Short problem:
Repeat the material below exactly, with no pictures.

Data section:
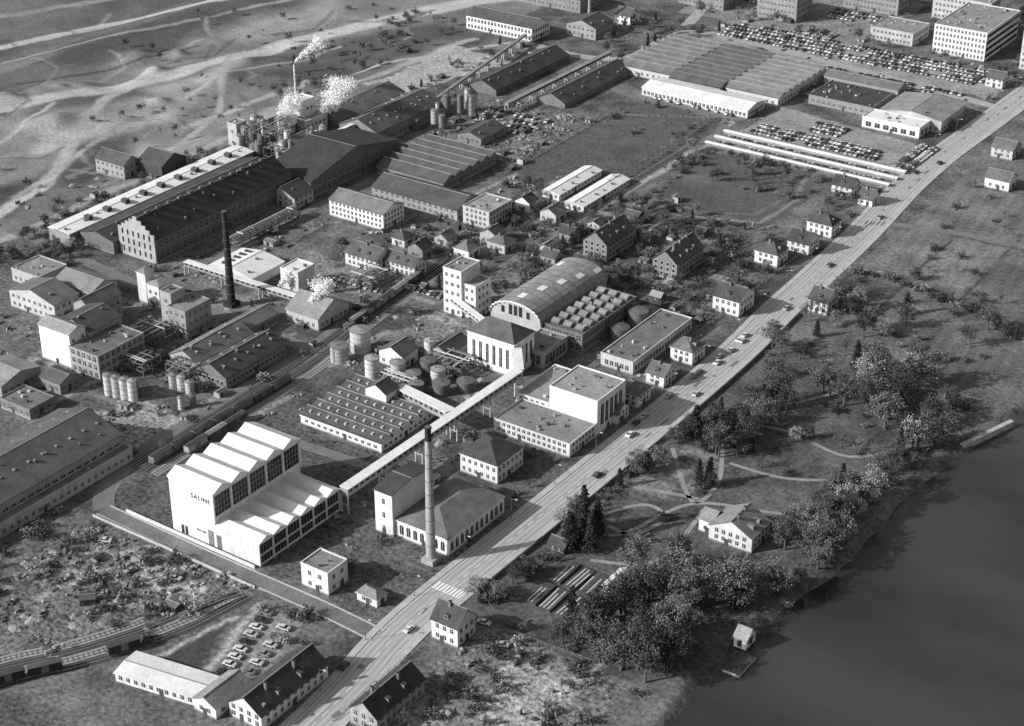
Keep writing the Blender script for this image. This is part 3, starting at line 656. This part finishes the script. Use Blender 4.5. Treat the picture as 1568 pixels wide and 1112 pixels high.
B("dwelling_house",-205,642,10,8,4.5,'gx',2.5,'white','rmid',fl=1)
B("dwelling_house",-216,675,9,9,4.5,'gx',2.5,'cream','rmid',fl=2)
B("dwelling_house",-251,756,8,8,4.5,'gx',2.5,'cream','rdark',fl=2)
B("dwelling_house",-224,752,8,9,4.5,'gx',2.5,'cream','rdark',fl=2)
B("dwelling_house",-206,760,12,9,4.5,'hip',2.5,'grey','rmid',fl=2)
for y in(620,628,636): B("low_canopy_shed",-246,y,82,2.0,1.3,'gx',.25,'grey','rwhite',fl=0)
for (x,y) in [(-368,466),(-356,476),(-342,470),(-334.5,482),(-341,486),(-348,518),(-334,515),(-319,503),(-314,484),(-356,461)]:
    B("small_house",x,y,random.uniform(5,8),random.uniform(5,7.5),random.uniform(2.6,4.6),random.choice(['gx','gy','hip']),2,random.choice(['cream','white','grey']),random.choice(['rmid','rdark']),fl=1,ws=2,stack=1)
for (x,y,w,d) in [(-306,476,4,3.4),(-282,536,4,4),(-268,480,4,3),(-310,535,6,4),(-296,528,5,4),(-318,520,5,4),(-322,492,4,5)]:
    B("garden_house",x,y,w,d,2.2,random.choice(['gx','gy']),1.1,random.choice(['cream','grey','darkw']),random.choice(['rmid','rdark','rlight']),fl=1,ws=2)
B("boathouse",-153,325,3.4,5,2.6,'gx',2.0,'white','rlight',fl=1,ws=2,base=-.6)
b=MB();b.box(-154,-149.5,315,324,-3,-.9,'conc',top='darkw');b.make("boat_dock")
b=MB();b.beam((-146,448,-.6),(-139,470,-.6),1.5,'conc',2.0);b.make("river_jetty")
for i in range(3):
    for j in range(2):
        b=MB();b.box(0,3.6,0,10,0,.7,'darkw',top='darkw')
        for t in range(6):
            if random.random()<.15: continue
            x=.25+t*.56;y1=random.uniform(7,9.8);b.q([(x,.2,.74),(x+.26,.2,.74),(x+.26,y1,.74),(x,y1,.74)],'rwhite' if (t+i+j)%2 else 'tankd')
        b.make("cold_frame",(-209+i*4.6,309+j*11.5+random.uniform(-.5,.5),.02),random.uniform(-.04,.04))
occ.append((-210,-194,308,332))
B("greenhouse",-191,325,4,9,2,'gy',1,'tank','rwhite',fl=0);B("garden_house",-212,333,5,4,2.4,'gx',1.4,'darkw','rdark',fl=1,ws=2);B("garden_house",-190,312,4,6,2.2,'gy',1.2,'grey','rmid',fl=1,ws=2)
# ---------------------------------------------------------------- tanks
def tank(x,y,r,h,k='tank',dome=.5,name="storage_tank",legs=0,z=0):
    b=MB();z0=legs;b.cyl(0,0,z0-.01,z0+h,r,r,k,22,top='rlight' if k=='tank' else 'tankd',dome=dome)
    for i in range(1,4): b.cyl(0,0,z0+h*i/4-.05,z0+h*i/4+.05,r+.05,r+.05,'steel',22)
    b.cyl(0,0,z0+h-.1,z0+h+.05,r+.12,r+.12,'steel',22,top='rlight' if k=='tank' else 'tankd',dome=dome)
    b.cyl(r*.3,0,z0+h+dome*.4,z0+h+dome+.5,.2,.2,'steel',8)
    for i in range(int((h+z0)/.5)): b.box(r+.1,r+.2,-.25,.25,i*.5,i*.5+.08,'steel')
    b.box(r+.08,r+.16,-.3,-.24,0,h+z0+.6,'steel');b.box(r+.08,r+.16,.24,.3,0,h+z0+.6,'steel')
    for t in range(12):
        a=t*math.pi/6;b.beam((r*math.cos(a),r*math.sin(a),z0+h),(r*math.cos(a),r*math.sin(a),z0+h+.8),.06,'steel')
    if legs:
        for a in range(4): b.beam((math.cos(a*1.57+.8)*r*.8,math.sin(a*1.57+.8)*r*.8,0),(math.cos(a*1.57+.8)*r*.8,math.sin(a*1.57+.8)*r*.8,z0),.2,'steel')
    b.make(name,(x,y,z),random.uniform(0,6));occ.append((x-r,x+r,y-r,y+r))
for t in [(-332,385,3,5.5,'tank'),(-331,394.5,3.4,7.5,'tank'),(-317,383,2.4,6.5,'tank'),(-303,394,2.6,5,'tankd'),(-309,386,2.4,6,'tank'),(-303,386,2.6,4,'tankd'),(-292,386,2.8,4,'tankd'),(-287,392,2.8,3.5,'tankd'),(-297,391,2.4,5,'tank'),(-298,381,2.4,4,'tankd'),(-309,403,2,6.5,'tank'),(-318,402,2,5,'tankd'),(-265.5,449,3.2,4.5,'tankd'),(-265.7,461,3.4,5.5,'tankd'),
          (-377,327,1.5,7,'tank'),(-374,327.5,1.5,7,'tank'),(-371,328,1.5,7,'tank'),(-368,328.5,1.5,7,'tank'),(-363,341,1.4,5,'tank'),(-360,341.5,1.4,5,'tank'),(-357,342,1.4,4,'tank'),(-352,333,1,4,'tank'),(-350,336,1,4,'tankd')]: tank(*t)
for i in range(4): tank(-452+3.6*i,362,1.6,3.5,'tank')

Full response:
Keep writing the Blender script for this image. This is part 3, starting at line 656. This part finishes the script. Use Blender 4.5. Treat the picture as 1568 pixels wide and 1112 pixels high.
B("dwelling_house",-205,642,10,8,4.5,'gx',2.5,'white','rmid',fl=1)
B("dwelling_house",-216,675,9,9,4.5,'gx',2.5,'cream','rmid',fl=2)
B("dwelling_house",-251,756,8,8,4.5,'gx',2.5,'cream','rdark',fl=2)
B("dwelling_house",-224,752,8,9,4.5,'gx',2.5,'cream','rdark',fl=2)
B("dwelling_house",-206,760,12,9,4.5,'hip',2.5,'grey','rmid',fl=2)
for y in(620,628,636): B("low_canopy_shed",-246,y,82,2.0,1.3,'gx',.25,'grey','rwhite',fl=0)
for (x,y) in [(-368,466),(-356,476),(-342,470),(-334.5,482),(-341,486),(-348,518),(-334,515),(-319,503),(-314,484),(-356,461)]:
    B("small_house",x,y,random.uniform(5,8),random.uniform(5,7.5),random.uniform(2.6,4.6),random.choice(['gx','gy','hip']),2,random.choice(['cream','white','grey']),random.choice(['rmid','rdark']),fl=1,ws=2,stack=1)
for (x,y,w,d) in [(-306,476,4,3.4),(-282,536,4,4),(-268,480,4,3),(-310,535,6,4),(-296,528,5,4),(-318,520,5,4),(-322,492,4,5)]:
    B("garden_house",x,y,w,d,2.2,random.choice(['gx','gy']),1.1,random.choice(['cream','grey','darkw']),random.choice(['rmid','rdark','rlight']),fl=1,ws=2)
B("boathouse",-153,325,3.4,5,2.6,'gx',2.0,'white','rlight',fl=1,ws=2,base=-.6)
b=MB();b.box(-154,-149.5,315,324,-3,-.9,'conc',top='darkw');b.make("boat_dock")
b=MB();b.beam((-146,448,-.6),(-139,470,-.6),1.5,'conc',2.0);b.make("river_jetty")
for i in range(3):
    for j in range(2):
        b=MB();b.box(0,3.6,0,10,0,.7,'darkw',top='darkw')
        for t in range(6):
            if random.random()<.15: continue
            x=.25+t*.56;y1=random.uniform(7,9.8);b.q([(x,.2,.74),(x+.26,.2,.74),(x+.26,y1,.74),(x,y1,.74)],'rwhite' if (t+i+j)%2 else 'tankd')
        b.make("cold_frame",(-209+i*4.6,309+j*11.5+random.uniform(-.5,.5),.02),random.uniform(-.04,.04))
occ.append((-210,-194,308,332))
B("greenhouse",-191,325,4,9,2,'gy',1,'tank','rwhite',fl=0);B("garden_house",-212,333,5,4,2.4,'gx',1.4,'darkw','rdark',fl=1,ws=2);B("garden_house",-190,312,4,6,2.2,'gy',1.2,'grey','rmid',fl=1,ws=2)
# ---------------------------------------------------------------- tanks
def tank(x,y,r,h,k='tank',dome=.5,name="storage_tank",legs=0,z=0):
    b=MB();z0=legs;b.cyl(0,0,z0-.01,z0+h,r,r,k,22,top='rlight' if k=='tank' else 'tankd',dome=dome)
    for i in range(1,4): b.cyl(0,0,z0+h*i/4-.05,z0+h*i/4+.05,r+.05,r+.05,'steel',22)
    b.cyl(0,0,z0+h-.1,z0+h+.05,r+.12,r+.12,'steel',22,top='rlight' if k=='tank' else 'tankd',dome=dome)
    b.cyl(r*.3,0,z0+h+dome*.4,z0+h+dome+.5,.2,.2,'steel',8)
    for i in range(int((h+z0)/.5)): b.box(r+.1,r+.2,-.25,.25,i*.5,i*.5+.08,'steel')
    b.box(r+.08,r+.16,-.3,-.24,0,h+z0+.6,'steel');b.box(r+.08,r+.16,.24,.3,0,h+z0+.6,'steel')
    for t in range(12):
        a=t*math.pi/6;b.beam((r*math.cos(a),r*math.sin(a),z0+h),(r*math.cos(a),r*math.sin(a),z0+h+.8),.06,'steel')
    if legs:
        for a in range(4): b.beam((math.cos(a*1.57+.8)*r*.8,math.sin(a*1.57+.8)*r*.8,0),(math.cos(a*1.57+.8)*r*.8,math.sin(a*1.57+.8)*r*.8,z0),.2,'steel')
    b.make(name,(x,y,z),random.uniform(0,6));occ.append((x-r,x+r,y-r,y+r))
for t in [(-332,385,3,5.5,'tank'),(-331,394.5,3.4,7.5,'tank'),(-317,383,2.4,6.5,'tank'),(-303,394,2.6,5,'tankd'),(-309,386,2.4,6,'tank'),(-303,386,2.6,4,'tankd'),(-292,386,2.8,4,'tankd'),(-287,392,2.8,3.5,'tankd'),(-297,391,2.4,5,'tank'),(-298,381,2.4,4,'tankd'),(-309,403,2,6.5,'tank'),(-318,402,2,5,'tankd'),(-265.5,449,3.2,4.5,'tankd'),(-265.7,461,3.4,5.5,'tankd'),
          (-377,327,1.5,7,'tank'),(-374,327.5,1.5,7,'tank'),(-371,328,1.5,7,'tank'),(-368,328.5,1.5,7,'tank'),(-363,341,1.4,5,'tank'),(-360,341.5,1.4,5,'tank'),(-357,342,1.4,4,'tank'),(-352,333,1,4,'tank'),(-350,336,1,4,'tankd')]: tank(*t)
for i in range(4): tank(-452+3.6*i,362,1.6,3.5,'tank')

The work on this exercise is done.